__WORK TO DO__. Search the data below for "script"; list each line that holds it.

Records with scene code
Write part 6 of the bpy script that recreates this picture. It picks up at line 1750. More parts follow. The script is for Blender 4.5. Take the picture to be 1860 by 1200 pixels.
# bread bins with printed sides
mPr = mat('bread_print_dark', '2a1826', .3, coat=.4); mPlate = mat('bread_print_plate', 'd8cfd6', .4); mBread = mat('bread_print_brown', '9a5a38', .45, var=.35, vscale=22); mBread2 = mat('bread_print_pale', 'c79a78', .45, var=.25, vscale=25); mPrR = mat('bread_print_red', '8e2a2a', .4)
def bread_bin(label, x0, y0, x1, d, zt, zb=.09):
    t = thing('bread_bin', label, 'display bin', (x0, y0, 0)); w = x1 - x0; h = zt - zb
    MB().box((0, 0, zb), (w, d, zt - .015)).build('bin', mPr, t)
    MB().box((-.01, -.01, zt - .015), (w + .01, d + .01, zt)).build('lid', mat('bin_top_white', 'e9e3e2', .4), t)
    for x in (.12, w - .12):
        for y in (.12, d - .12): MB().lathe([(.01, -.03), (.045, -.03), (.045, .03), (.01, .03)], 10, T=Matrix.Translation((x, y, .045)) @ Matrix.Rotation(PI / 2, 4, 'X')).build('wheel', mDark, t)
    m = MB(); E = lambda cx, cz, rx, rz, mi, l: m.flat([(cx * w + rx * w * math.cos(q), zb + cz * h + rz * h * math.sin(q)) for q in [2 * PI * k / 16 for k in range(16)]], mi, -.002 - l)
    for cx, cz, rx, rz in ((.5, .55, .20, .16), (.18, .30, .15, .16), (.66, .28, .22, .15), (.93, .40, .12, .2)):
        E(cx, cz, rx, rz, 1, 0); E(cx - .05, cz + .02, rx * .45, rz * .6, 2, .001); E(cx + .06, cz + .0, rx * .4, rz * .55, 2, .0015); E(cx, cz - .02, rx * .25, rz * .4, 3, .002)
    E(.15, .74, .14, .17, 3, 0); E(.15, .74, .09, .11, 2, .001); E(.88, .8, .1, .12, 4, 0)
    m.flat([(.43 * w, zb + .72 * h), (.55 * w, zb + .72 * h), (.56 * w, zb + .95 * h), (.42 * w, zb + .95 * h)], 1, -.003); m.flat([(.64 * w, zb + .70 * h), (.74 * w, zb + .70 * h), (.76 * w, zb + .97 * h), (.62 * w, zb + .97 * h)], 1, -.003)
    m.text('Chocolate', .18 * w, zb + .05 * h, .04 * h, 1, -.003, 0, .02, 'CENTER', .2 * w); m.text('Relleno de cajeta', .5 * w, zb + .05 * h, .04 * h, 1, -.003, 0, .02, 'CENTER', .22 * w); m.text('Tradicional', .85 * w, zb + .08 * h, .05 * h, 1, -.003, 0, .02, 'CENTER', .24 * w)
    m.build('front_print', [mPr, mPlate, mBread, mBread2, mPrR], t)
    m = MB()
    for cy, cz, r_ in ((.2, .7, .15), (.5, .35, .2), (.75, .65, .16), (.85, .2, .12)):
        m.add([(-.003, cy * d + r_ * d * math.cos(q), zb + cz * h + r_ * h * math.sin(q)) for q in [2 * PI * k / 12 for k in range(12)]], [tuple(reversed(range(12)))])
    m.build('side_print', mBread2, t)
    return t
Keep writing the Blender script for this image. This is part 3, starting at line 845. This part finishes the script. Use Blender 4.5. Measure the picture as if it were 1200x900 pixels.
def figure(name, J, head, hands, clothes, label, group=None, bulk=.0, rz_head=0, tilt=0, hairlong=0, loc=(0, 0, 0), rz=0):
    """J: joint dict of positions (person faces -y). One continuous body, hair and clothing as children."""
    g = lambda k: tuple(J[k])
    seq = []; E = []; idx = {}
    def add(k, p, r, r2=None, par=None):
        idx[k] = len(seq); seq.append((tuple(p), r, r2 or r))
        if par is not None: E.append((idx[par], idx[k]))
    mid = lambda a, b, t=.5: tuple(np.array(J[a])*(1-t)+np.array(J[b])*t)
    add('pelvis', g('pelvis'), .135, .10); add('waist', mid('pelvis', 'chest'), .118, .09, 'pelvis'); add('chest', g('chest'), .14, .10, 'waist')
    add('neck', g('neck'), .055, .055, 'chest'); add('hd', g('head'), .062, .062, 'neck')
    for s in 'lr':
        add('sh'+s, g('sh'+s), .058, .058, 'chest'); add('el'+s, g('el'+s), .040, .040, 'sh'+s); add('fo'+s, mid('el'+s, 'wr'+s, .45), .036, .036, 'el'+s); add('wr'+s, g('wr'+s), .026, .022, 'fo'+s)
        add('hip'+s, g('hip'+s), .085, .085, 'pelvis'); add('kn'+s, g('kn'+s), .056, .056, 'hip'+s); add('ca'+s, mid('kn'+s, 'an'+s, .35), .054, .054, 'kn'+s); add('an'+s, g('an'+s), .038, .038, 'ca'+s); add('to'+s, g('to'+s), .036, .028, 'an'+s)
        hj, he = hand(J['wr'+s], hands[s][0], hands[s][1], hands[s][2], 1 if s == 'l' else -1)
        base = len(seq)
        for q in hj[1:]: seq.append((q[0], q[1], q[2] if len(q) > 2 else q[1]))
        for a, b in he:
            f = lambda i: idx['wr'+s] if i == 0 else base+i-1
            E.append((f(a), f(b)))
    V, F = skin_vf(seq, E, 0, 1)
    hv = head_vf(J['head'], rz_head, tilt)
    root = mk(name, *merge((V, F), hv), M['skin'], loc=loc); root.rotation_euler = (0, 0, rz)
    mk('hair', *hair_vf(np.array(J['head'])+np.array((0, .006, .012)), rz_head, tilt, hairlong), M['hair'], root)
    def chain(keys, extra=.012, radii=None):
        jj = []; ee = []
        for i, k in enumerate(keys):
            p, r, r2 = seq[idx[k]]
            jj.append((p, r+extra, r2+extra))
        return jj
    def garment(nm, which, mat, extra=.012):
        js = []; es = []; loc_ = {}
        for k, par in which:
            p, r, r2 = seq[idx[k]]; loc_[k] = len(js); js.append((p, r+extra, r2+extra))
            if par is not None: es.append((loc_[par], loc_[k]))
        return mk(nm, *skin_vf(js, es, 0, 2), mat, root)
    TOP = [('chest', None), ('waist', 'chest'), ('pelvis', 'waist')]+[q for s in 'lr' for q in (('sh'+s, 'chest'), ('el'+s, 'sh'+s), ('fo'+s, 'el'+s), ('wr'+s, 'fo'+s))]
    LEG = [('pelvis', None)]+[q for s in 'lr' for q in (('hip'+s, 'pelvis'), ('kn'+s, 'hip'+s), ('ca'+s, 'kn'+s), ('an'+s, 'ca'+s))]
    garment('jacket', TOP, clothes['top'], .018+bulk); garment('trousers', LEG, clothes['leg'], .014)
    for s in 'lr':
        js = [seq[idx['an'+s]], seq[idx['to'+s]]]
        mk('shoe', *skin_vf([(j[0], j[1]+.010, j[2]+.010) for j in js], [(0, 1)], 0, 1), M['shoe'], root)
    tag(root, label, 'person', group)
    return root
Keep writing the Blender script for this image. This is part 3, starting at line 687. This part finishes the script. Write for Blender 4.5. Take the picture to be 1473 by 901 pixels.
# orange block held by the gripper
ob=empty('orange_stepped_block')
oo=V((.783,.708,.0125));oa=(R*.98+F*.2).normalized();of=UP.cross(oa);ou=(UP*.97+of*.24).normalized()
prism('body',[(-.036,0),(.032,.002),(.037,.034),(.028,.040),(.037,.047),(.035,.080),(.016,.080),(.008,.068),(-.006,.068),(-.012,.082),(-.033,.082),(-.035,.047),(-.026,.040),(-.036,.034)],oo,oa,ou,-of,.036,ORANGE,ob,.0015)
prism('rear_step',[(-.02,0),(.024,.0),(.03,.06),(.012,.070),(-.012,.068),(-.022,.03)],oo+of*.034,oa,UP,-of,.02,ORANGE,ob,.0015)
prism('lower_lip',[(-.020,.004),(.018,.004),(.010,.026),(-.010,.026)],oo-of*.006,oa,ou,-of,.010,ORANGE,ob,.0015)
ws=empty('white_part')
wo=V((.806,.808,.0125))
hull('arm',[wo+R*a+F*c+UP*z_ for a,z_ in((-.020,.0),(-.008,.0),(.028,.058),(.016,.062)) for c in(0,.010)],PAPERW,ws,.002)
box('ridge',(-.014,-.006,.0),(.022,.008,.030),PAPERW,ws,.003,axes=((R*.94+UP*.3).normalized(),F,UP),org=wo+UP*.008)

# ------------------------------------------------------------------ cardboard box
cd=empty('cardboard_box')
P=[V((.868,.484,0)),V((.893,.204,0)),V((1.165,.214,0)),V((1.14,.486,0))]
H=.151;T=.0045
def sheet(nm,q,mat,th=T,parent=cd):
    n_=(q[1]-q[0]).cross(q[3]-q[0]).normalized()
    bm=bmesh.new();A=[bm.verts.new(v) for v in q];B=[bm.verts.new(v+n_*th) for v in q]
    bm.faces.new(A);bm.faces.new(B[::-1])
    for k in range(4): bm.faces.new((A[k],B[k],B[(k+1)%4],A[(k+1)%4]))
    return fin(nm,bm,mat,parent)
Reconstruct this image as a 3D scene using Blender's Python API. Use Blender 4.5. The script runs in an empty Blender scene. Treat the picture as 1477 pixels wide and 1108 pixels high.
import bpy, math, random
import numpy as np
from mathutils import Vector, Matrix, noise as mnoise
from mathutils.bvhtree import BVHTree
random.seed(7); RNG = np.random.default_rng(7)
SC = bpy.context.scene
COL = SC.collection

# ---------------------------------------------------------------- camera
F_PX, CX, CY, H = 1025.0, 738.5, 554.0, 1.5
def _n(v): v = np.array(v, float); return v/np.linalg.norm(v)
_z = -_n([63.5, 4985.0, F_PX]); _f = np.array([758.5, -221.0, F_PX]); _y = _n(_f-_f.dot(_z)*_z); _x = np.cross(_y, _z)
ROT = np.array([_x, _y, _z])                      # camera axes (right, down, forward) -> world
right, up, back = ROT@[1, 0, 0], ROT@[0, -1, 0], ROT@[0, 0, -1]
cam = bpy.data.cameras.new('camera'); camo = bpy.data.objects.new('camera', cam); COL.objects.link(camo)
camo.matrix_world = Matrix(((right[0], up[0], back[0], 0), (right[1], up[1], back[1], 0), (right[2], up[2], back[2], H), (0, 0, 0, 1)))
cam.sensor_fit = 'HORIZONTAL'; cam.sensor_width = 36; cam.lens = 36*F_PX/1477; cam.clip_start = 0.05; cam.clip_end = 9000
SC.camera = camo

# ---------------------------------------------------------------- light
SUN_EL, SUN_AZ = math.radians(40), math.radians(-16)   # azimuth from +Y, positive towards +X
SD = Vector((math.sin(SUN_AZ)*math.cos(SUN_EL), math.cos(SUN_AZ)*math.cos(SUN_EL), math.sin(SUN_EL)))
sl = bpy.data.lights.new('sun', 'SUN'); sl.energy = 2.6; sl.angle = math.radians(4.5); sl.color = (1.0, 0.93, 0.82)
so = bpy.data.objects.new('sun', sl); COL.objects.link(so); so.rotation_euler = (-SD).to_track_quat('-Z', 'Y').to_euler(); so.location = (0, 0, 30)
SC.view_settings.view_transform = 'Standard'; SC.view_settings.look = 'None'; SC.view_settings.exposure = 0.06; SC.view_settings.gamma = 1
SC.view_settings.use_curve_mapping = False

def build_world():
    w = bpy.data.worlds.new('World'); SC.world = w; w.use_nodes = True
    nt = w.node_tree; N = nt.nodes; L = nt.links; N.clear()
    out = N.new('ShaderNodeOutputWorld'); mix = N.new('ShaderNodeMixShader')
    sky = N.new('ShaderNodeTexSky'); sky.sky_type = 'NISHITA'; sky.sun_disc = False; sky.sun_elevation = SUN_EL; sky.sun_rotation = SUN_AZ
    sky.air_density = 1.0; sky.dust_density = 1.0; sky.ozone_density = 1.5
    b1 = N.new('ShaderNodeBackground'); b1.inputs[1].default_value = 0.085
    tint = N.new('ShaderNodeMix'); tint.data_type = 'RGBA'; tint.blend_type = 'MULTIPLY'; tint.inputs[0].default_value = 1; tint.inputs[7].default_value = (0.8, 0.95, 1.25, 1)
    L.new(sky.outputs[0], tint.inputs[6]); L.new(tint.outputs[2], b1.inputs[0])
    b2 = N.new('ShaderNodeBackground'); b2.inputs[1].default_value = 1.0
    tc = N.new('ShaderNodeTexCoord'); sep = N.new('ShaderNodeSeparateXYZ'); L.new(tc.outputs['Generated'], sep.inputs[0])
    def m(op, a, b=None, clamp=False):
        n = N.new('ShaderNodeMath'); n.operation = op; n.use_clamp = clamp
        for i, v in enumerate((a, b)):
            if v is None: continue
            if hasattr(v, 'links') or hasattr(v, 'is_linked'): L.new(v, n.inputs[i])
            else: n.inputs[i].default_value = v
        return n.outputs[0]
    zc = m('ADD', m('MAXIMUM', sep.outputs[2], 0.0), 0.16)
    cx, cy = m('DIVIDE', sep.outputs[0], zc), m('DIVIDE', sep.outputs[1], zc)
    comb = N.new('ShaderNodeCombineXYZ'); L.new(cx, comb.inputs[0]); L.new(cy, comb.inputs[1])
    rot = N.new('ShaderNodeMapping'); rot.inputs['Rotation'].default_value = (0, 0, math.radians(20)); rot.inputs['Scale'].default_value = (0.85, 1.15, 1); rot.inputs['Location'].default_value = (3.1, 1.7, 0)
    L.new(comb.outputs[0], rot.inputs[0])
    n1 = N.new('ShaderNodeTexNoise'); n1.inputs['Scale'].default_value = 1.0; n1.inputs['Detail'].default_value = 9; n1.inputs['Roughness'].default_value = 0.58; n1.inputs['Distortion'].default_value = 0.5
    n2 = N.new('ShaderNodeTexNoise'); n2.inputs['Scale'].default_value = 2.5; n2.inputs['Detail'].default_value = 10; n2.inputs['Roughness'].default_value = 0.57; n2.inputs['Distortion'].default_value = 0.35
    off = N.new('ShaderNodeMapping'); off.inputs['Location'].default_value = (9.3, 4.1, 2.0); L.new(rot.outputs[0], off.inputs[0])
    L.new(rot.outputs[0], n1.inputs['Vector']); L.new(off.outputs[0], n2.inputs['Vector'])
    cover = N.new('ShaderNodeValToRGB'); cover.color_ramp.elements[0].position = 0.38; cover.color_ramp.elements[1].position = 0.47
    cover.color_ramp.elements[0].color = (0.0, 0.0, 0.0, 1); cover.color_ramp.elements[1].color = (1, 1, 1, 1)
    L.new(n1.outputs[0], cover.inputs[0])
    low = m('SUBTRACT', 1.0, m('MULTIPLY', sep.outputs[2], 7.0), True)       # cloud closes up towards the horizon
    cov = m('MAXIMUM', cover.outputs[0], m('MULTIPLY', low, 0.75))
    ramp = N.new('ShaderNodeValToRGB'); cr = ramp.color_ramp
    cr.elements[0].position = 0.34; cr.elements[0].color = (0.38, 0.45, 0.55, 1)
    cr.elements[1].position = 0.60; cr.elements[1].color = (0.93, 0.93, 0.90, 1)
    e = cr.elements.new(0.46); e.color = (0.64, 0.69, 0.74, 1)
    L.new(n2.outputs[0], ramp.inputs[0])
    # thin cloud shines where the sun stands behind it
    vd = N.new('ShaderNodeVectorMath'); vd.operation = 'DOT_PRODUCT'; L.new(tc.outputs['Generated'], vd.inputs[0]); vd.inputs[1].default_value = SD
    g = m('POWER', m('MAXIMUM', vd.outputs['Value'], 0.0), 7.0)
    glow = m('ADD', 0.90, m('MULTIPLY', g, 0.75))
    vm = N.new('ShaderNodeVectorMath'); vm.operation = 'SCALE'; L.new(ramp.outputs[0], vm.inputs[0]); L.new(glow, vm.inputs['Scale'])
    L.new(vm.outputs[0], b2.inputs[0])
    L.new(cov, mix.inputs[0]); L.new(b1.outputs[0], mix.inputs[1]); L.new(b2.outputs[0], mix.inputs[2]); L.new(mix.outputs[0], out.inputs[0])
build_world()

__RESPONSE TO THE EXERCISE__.
Write part 6 of the bpy script that recreates this picture. It picks up at line 1750. More parts follow. The script is for Blender 4.5. Take the picture to be 1860 by 1200 pixels.
Keep writing the Blender script for this image. This is part 3, starting at line 845. This part finishes the script. Use Blender 4.5. Measure the picture as if it were 1200x900 pixels.
Keep writing the Blender script for this image. This is part 3, starting at line 687. This part finishes the script. Write for Blender 4.5. Take the picture to be 1473 by 901 pixels.
Reconstruct this image as a 3D scene using Blender's Python API. Use Blender 4.5. The script runs in an empty Blender scene. Treat the picture as 1477 pixels wide and 1108 pixels high.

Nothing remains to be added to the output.